The most comprehensive productivity indicator is Total Factor Productivity (TFP), which reflects the efficiency with which producers combine inputs to create outputs
The OECD’s work on innovation systems in food and agriculture explores relationships between innovation, productivity and sustainability, and examines the respective roles of the government and the private sector in strengthening agricultural innovation systems and facilitating the adoption of more innovative practices at the level of individual farms and agri-food firms. As part of this work, the OECD has developed a framework to review the impacts of a wide range of policies on the creation and adoption of innovations needed to increase productivity and sustainability in food and agriculture, leading to concrete recommendations for each policy area.
What can policymakers do?
The future of food and agriculture depends on the capacity of agricultural innovation systems to provide farmers with innovations that address an increasingly diverse and complex range of needs, including improved farm productivity and environmental performance, but also better responses to climate change.
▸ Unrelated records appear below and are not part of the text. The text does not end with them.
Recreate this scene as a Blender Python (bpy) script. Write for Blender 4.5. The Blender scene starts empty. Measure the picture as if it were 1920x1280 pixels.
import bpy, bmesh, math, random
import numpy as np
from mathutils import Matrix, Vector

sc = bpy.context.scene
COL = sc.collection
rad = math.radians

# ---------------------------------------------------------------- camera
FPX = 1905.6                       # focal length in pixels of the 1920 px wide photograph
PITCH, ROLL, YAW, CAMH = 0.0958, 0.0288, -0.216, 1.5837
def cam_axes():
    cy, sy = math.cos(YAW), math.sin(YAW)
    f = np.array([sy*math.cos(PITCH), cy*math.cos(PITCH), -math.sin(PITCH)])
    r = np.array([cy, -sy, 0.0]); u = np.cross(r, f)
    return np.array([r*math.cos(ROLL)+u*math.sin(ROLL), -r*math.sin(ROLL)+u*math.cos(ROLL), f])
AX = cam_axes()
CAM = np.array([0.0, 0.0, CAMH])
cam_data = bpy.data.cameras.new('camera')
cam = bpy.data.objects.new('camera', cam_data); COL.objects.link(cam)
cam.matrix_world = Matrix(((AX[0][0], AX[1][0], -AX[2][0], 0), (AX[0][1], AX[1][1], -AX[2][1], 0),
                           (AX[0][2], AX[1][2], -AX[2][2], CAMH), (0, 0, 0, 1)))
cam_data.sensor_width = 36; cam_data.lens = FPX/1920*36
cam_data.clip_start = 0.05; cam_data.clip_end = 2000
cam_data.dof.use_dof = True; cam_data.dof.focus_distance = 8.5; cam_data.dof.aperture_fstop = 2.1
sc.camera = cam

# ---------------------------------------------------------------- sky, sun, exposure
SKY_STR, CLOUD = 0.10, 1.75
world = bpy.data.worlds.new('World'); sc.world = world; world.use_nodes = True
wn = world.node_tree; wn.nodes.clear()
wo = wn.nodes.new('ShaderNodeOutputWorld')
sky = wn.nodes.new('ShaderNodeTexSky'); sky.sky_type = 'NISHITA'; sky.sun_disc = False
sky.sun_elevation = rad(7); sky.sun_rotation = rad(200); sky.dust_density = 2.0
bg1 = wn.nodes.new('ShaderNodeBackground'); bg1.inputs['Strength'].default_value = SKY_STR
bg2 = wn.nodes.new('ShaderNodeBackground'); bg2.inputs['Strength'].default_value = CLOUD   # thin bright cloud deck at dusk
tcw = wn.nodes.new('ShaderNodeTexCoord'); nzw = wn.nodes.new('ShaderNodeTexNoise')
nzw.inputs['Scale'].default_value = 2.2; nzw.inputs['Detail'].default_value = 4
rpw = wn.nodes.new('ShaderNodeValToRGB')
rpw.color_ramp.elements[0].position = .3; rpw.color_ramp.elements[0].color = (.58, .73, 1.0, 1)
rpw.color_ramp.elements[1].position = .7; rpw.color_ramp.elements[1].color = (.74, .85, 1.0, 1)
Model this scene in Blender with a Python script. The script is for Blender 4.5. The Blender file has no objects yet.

Governments have a role to play in ensuring that the policy environment is conducive to improving the productivity, sustainability and resilience of the agri-food sector. OECD research shows that the whole policy package matters, and that policy strategies should cover the whole food supply chain: improving policy coherence and transparency are crucial to building trust and increasing effectiveness and efficiency. The first step to improving the policy environment is to roll back policies that hold farmers in uncompetitive and low-income activities, harm the environment, stifle innovation, slow down structural and generational change, and weaken resilience.
Agricultural policy should instead focus on measures to improve the sector’s longterm productivity and sustainability, such as investments in general services that strengthen human and infrastructure capacities, and farmers’ connection to input and output markets. There must also be a business case ‘from farm to fork’ for producers to innovate and improve productivity and environmental performance. Well-functioning markets and a sound regulatory and policy environment are key to harnessing these market opportunities.
In particular, governments should strengthen agricultural innovation systems to make them more collaborative and responsive to needs, which would increase the impact of public expenditure. Improving the relevance of innovations would also increase adoption within the sector and acceptance by society. Governance is the key to such improvements, which would include the forming of clear strategic objectives in consultation with stakeholders, as well as comprehensive mechanisms and procedures for evaluation. Finally, attention needs to be paid to adoption, including in the improvement of skills.